» Data:
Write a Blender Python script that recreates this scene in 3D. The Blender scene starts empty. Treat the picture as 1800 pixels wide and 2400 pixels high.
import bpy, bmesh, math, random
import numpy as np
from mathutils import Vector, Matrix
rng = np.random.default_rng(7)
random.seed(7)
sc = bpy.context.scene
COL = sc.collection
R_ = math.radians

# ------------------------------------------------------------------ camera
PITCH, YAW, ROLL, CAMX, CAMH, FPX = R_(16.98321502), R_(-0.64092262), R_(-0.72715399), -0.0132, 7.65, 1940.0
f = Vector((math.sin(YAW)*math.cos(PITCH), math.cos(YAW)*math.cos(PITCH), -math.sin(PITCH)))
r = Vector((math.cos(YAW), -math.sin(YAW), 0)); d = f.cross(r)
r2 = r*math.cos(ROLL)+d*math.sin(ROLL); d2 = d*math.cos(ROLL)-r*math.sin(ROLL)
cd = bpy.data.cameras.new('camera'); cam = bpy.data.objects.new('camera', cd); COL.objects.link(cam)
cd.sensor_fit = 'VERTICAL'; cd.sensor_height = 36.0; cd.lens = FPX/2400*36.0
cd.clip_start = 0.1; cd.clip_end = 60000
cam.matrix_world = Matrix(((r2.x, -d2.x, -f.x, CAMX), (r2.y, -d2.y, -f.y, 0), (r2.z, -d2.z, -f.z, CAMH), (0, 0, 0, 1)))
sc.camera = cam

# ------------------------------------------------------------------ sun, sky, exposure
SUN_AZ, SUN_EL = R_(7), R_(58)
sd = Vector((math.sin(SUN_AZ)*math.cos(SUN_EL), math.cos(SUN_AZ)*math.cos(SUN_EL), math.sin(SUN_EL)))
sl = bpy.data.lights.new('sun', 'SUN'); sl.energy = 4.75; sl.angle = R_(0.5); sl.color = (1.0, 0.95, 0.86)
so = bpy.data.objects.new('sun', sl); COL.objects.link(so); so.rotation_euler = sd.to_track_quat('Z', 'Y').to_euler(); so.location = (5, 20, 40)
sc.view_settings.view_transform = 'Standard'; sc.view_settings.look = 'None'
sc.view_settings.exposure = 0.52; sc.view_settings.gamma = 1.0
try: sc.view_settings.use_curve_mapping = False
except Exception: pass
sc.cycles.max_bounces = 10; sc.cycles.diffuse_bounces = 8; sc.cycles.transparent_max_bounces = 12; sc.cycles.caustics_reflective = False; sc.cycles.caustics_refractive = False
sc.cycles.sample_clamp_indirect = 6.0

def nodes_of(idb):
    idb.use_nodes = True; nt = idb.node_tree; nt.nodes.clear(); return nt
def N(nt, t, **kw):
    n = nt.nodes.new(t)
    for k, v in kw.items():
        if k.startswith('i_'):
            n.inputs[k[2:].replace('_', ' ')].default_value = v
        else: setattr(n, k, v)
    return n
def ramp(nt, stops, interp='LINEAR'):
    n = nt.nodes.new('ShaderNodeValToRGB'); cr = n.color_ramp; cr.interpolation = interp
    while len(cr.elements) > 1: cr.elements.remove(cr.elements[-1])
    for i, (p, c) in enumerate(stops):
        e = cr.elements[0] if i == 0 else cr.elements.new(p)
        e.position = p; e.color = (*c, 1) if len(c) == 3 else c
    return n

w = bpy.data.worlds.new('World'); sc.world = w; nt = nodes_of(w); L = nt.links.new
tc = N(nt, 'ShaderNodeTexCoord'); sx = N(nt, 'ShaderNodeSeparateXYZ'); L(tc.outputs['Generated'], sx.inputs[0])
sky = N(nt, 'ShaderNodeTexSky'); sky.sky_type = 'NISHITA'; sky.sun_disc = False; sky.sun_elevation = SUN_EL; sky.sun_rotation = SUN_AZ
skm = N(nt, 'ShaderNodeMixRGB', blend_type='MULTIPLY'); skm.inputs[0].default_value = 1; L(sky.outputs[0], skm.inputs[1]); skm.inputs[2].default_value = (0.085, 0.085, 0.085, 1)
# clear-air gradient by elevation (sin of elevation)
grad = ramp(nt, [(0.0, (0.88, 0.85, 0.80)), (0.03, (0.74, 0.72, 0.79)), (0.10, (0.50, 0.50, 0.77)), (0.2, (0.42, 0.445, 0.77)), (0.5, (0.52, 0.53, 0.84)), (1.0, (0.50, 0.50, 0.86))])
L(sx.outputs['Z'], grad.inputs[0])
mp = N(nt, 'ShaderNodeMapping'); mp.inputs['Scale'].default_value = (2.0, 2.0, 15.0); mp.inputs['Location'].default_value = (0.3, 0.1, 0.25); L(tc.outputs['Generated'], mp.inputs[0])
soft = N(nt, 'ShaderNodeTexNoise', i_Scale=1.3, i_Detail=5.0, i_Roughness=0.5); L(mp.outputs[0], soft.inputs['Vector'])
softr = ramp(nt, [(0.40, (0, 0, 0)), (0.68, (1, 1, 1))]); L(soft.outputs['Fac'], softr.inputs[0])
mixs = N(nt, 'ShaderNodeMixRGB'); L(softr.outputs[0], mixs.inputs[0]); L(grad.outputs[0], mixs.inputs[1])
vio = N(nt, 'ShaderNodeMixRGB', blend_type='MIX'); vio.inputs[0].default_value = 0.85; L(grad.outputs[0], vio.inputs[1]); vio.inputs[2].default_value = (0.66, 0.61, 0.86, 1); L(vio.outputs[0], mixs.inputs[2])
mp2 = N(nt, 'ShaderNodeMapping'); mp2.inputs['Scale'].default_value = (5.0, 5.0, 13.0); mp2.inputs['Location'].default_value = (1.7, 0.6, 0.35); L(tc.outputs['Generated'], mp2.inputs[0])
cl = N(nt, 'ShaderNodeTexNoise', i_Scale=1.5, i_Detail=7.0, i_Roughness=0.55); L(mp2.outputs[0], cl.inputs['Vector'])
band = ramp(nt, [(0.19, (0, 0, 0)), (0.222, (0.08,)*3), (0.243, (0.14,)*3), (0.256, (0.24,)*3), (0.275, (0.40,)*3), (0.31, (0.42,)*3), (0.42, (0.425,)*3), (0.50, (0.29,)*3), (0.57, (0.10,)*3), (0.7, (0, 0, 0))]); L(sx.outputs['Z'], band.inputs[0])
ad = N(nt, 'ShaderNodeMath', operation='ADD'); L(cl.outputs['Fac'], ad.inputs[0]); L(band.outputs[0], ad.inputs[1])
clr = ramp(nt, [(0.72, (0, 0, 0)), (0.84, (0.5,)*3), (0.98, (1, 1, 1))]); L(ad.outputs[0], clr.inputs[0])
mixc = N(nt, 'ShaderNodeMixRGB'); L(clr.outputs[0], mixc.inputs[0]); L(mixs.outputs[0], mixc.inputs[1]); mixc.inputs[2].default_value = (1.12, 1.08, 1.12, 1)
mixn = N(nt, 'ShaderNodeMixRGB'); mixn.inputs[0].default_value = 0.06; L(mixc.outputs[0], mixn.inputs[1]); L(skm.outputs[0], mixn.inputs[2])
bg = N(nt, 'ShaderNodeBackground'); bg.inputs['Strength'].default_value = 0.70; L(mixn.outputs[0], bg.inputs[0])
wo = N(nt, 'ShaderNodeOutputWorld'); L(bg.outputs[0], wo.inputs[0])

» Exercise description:
Repeat the listing exactly, from its first line to its last.

» Solved exercise:
Write a Blender Python script that recreates this scene in 3D. The Blender scene starts empty. Treat the picture as 1800 pixels wide and 2400 pixels high.
import bpy, bmesh, math, random
import numpy as np
from mathutils import Vector, Matrix
rng = np.random.default_rng(7)
random.seed(7)
sc = bpy.context.scene
COL = sc.collection
R_ = math.radians

# ------------------------------------------------------------------ camera
PITCH, YAW, ROLL, CAMX, CAMH, FPX = R_(16.98321502), R_(-0.64092262), R_(-0.72715399), -0.0132, 7.65, 1940.0
f = Vector((math.sin(YAW)*math.cos(PITCH), math.cos(YAW)*math.cos(PITCH), -math.sin(PITCH)))
r = Vector((math.cos(YAW), -math.sin(YAW), 0)); d = f.cross(r)
r2 = r*math.cos(ROLL)+d*math.sin(ROLL); d2 = d*math.cos(ROLL)-r*math.sin(ROLL)
cd = bpy.data.cameras.new('camera'); cam = bpy.data.objects.new('camera', cd); COL.objects.link(cam)
cd.sensor_fit = 'VERTICAL'; cd.sensor_height = 36.0; cd.lens = FPX/2400*36.0
cd.clip_start = 0.1; cd.clip_end = 60000
cam.matrix_world = Matrix(((r2.x, -d2.x, -f.x, CAMX), (r2.y, -d2.y, -f.y, 0), (r2.z, -d2.z, -f.z, CAMH), (0, 0, 0, 1)))
sc.camera = cam

# ------------------------------------------------------------------ sun, sky, exposure
SUN_AZ, SUN_EL = R_(7), R_(58)
sd = Vector((math.sin(SUN_AZ)*math.cos(SUN_EL), math.cos(SUN_AZ)*math.cos(SUN_EL), math.sin(SUN_EL)))
sl = bpy.data.lights.new('sun', 'SUN'); sl.energy = 4.75; sl.angle = R_(0.5); sl.color = (1.0, 0.95, 0.86)
so = bpy.data.objects.new('sun', sl); COL.objects.link(so); so.rotation_euler = sd.to_track_quat('Z', 'Y').to_euler(); so.location = (5, 20, 40)
sc.view_settings.view_transform = 'Standard'; sc.view_settings.look = 'None'
sc.view_settings.exposure = 0.52; sc.view_settings.gamma = 1.0
try: sc.view_settings.use_curve_mapping = False
except Exception: pass
sc.cycles.max_bounces = 10; sc.cycles.diffuse_bounces = 8; sc.cycles.transparent_max_bounces = 12; sc.cycles.caustics_reflective = False; sc.cycles.caustics_refractive = False
sc.cycles.sample_clamp_indirect = 6.0

def nodes_of(idb):
    idb.use_nodes = True; nt = idb.node_tree; nt.nodes.clear(); return nt
def N(nt, t, **kw):
    n = nt.nodes.new(t)
    for k, v in kw.items():
        if k.startswith('i_'):
            n.inputs[k[2:].replace('_', ' ')].default_value = v
        else: setattr(n, k, v)
    return n
def ramp(nt, stops, interp='LINEAR'):
    n = nt.nodes.new('ShaderNodeValToRGB'); cr = n.color_ramp; cr.interpolation = interp
    while len(cr.elements) > 1: cr.elements.remove(cr.elements[-1])
    for i, (p, c) in enumerate(stops):
        e = cr.elements[0] if i == 0 else cr.elements.new(p)
        e.position = p; e.color = (*c, 1) if len(c) == 3 else c
    return n

w = bpy.data.worlds.new('World'); sc.world = w; nt = nodes_of(w); L = nt.links.new
tc = N(nt, 'ShaderNodeTexCoord'); sx = N(nt, 'ShaderNodeSeparateXYZ'); L(tc.outputs['Generated'], sx.inputs[0])
sky = N(nt, 'ShaderNodeTexSky'); sky.sky_type = 'NISHITA'; sky.sun_disc = False; sky.sun_elevation = SUN_EL; sky.sun_rotation = SUN_AZ
skm = N(nt, 'ShaderNodeMixRGB', blend_type='MULTIPLY'); skm.inputs[0].default_value = 1; L(sky.outputs[0], skm.inputs[1]); skm.inputs[2].default_value = (0.085, 0.085, 0.085, 1)
# clear-air gradient by elevation (sin of elevation)
grad = ramp(nt, [(0.0, (0.88, 0.85, 0.80)), (0.03, (0.74, 0.72, 0.79)), (0.10, (0.50, 0.50, 0.77)), (0.2, (0.42, 0.445, 0.77)), (0.5, (0.52, 0.53, 0.84)), (1.0, (0.50, 0.50, 0.86))])
L(sx.outputs['Z'], grad.inputs[0])
mp = N(nt, 'ShaderNodeMapping'); mp.inputs['Scale'].default_value = (2.0, 2.0, 15.0); mp.inputs['Location'].default_value = (0.3, 0.1, 0.25); L(tc.outputs['Generated'], mp.inputs[0])
soft = N(nt, 'ShaderNodeTexNoise', i_Scale=1.3, i_Detail=5.0, i_Roughness=0.5); L(mp.outputs[0], soft.inputs['Vector'])
softr = ramp(nt, [(0.40, (0, 0, 0)), (0.68, (1, 1, 1))]); L(soft.outputs['Fac'], softr.inputs[0])
mixs = N(nt, 'ShaderNodeMixRGB'); L(softr.outputs[0], mixs.inputs[0]); L(grad.outputs[0], mixs.inputs[1])
vio = N(nt, 'ShaderNodeMixRGB', blend_type='MIX'); vio.inputs[0].default_value = 0.85; L(grad.outputs[0], vio.inputs[1]); vio.inputs[2].default_value = (0.66, 0.61, 0.86, 1); L(vio.outputs[0], mixs.inputs[2])
mp2 = N(nt, 'ShaderNodeMapping'); mp2.inputs['Scale'].default_value = (5.0, 5.0, 13.0); mp2.inputs['Location'].default_value = (1.7, 0.6, 0.35); L(tc.outputs['Generated'], mp2.inputs[0])
cl = N(nt, 'ShaderNodeTexNoise', i_Scale=1.5, i_Detail=7.0, i_Roughness=0.55); L(mp2.outputs[0], cl.inputs['Vector'])
band = ramp(nt, [(0.19, (0, 0, 0)), (0.222, (0.08,)*3), (0.243, (0.14,)*3), (0.256, (0.24,)*3), (0.275, (0.40,)*3), (0.31, (0.42,)*3), (0.42, (0.425,)*3), (0.50, (0.29,)*3), (0.57, (0.10,)*3), (0.7, (0, 0, 0))]); L(sx.outputs['Z'], band.inputs[0])
ad = N(nt, 'ShaderNodeMath', operation='ADD'); L(cl.outputs['Fac'], ad.inputs[0]); L(band.outputs[0], ad.inputs[1])
clr = ramp(nt, [(0.72, (0, 0, 0)), (0.84, (0.5,)*3), (0.98, (1, 1, 1))]); L(ad.outputs[0], clr.inputs[0])
mixc = N(nt, 'ShaderNodeMixRGB'); L(clr.outputs[0], mixc.inputs[0]); L(mixs.outputs[0], mixc.inputs[1]); mixc.inputs[2].default_value = (1.12, 1.08, 1.12, 1)
mixn = N(nt, 'ShaderNodeMixRGB'); mixn.inputs[0].default_value = 0.06; L(mixc.outputs[0], mixn.inputs[1]); L(skm.outputs[0], mixn.inputs[2])
bg = N(nt, 'ShaderNodeBackground'); bg.inputs['Strength'].default_value = 0.70; L(mixn.outputs[0], bg.inputs[0])
wo = N(nt, 'ShaderNodeOutputWorld'); L(bg.outputs[0], wo.inputs[0])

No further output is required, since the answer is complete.